Notebook

Notebook

If you are a workaholic like me, you often think of problems and tasks that need to be fixed.  Sometimes these thoughts can keep you up at night, especially if you have so much to do, that it’s easy to let some things fall through the cracks.  I read somewhere that if you write things down when you cannot fall asleep, or are stressed with the work load, that you’ll be able to sleep better and worry less about your ToDo list.

Either way, I’ve been packing around this $1 note book with me in my backpack.  It goes with me to work, church, the store, out on my walks and on my night stand.  I have been constantly writing in the front of the book the tasks and thoughts I have for work, and I write from the back of the notebook my goals and tasks for simplifying  life.

This has really helped with several problems.  First, I’ve not turned on my work laptop after work for several weeks, which means that there has been no work from home.  🙂  It has been nice to write down some thoughts, and forget about work, and enjoy the family time.  This has increased my efficiency at work too, mostly because I can prioritize my tasks, and not get distracted with random thought of forgotten tasks through the day.  Also after about 9-10 hours of work, it is proven that you are a crappy worker, so my work from home would often need additional attention the next day.

Second, it is really easy to work on your goals and review your thoughts if you have them written down.  It is actually nice to write down stuff on paper, and get off the old keyboard.   You can see and review you prior ideas, see what you have edited, and see your thought process in action.  I bet I have written more this last month, than the sum of the previous months this year.

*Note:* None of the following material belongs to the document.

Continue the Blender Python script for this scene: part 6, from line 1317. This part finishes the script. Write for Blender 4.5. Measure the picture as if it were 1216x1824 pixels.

Last, it has really helped on getting me into the minimalist mentality.   I was working on my 100 item list, and listed my notebook and pen as the first two items.   I’ve found myself working out problems by hand, rather than working it up in a worksheet, listing out programming classes in my own version of UML, drawing simple user interface layout, and even found myself doodling random picture from time to time.   It certainly has helped me focus on what is important at home, and still give me a way to take care of the important things at work.